Le juriste Hornung pronostiquait, ou peu s’en fallait, que Genève cesserait, le progrès aidant, d’être expressément chrétienne, mais il n’admettait pas que la bâtisse religieuse, créée par Calvin sous les enseignes du Christ, disparût. Le dogme calvinien n’était plus qu’un souvenir ; les enseignes du Christ, peut-être, ne seraient bientôt plus qu’un lambeau ; mais la bâtisse devait durer. Et l’on ne peut lire ces développemens de Joseph Hornung en faveur de l’édifice calvinien traditionnel sans songer à la cité antique, et sans évoquer ces esprits de la Rome païenne qui, ayant cessé de croire à leurs Dieux, consolidaient cependant les vieux cultes, comme des emblèmes et peut-être, qui sait ? comme de mystérieuses protections pour la ville. Après avoir affranchi Genève de son évêque au nom de l’individualisme religieux, Calvin l’avait magistralement subjuguée en l’encadrant d’une puissante armature ecclésiastique. L’individualisme subsista, progressa, finissant par ébranler, dans une âme comme celle de Joseph Hornung, la confiance au Christ. L’armature aussi subsistait, fort lézardée sans doute, mais toujours en place ; et parce que patriote, Joseph Hornung, périodiquement, adossait à cette armature ses opuscules, comme de robustes étais. Il ne doutait pas que le Christ fût bientôt par terre ; mais Genève-Eglise, elle, serait toujours debout.

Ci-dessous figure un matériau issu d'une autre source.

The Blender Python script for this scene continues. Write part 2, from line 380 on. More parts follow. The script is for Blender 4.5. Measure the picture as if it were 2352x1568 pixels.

Les débats suprêmes concernant la séparation, cette séparation que redoutait un Joseph Hornung, jetteront une nouvelle lumière sur la psychologie unique et complexe du vieil Etat genevois, qui avait fini par confondre le citoyen et le fidèle. A force de s’identifier avec l’Église de la Réforme, le vieil Etat genevois, même envahi par le catholicisme, même défiguré par Fazy, voulait, encore et toujours, que cette Eglise continuât de régner officiellement, de régner, tout au moins, à titre d’Eglise patriotique et municipale, alors même que le Christ aurait cessé de régner sur la majorité des consciences individuelles, bureaucratiquement inscrites dans la confession réformée.


GEORGES GOYAU.

  1. Voyez la Revue du 15 juillet 1914 et du 1er février 1916.